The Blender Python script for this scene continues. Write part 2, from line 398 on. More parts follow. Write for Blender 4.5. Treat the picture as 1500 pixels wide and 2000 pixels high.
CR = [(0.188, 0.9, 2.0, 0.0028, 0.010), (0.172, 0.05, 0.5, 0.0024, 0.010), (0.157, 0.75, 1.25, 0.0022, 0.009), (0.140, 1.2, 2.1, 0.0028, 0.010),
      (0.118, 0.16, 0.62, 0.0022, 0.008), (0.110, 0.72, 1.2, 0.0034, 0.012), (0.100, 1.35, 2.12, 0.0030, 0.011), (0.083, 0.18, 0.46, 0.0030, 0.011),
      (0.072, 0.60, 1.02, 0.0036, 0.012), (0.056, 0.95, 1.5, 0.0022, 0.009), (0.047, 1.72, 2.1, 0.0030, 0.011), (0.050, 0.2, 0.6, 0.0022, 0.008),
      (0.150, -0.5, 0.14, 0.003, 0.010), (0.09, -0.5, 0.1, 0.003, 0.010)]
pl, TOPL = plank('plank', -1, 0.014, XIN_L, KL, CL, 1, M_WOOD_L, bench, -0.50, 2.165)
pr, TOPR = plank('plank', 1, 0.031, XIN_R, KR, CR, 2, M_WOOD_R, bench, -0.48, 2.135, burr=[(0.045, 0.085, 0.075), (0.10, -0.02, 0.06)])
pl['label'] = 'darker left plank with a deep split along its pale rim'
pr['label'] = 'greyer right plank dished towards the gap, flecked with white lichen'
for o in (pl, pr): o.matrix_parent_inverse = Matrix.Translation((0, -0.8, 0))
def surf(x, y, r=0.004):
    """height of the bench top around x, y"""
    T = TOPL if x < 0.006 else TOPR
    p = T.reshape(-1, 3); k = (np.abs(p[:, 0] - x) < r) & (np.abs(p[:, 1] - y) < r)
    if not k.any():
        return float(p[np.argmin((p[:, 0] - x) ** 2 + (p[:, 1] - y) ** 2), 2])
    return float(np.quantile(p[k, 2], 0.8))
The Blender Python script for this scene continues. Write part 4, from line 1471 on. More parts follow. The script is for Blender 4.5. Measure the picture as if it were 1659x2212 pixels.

—————

Tally the lines in these entries that have the string "picture" in them, then answer with the count and nothing else.

2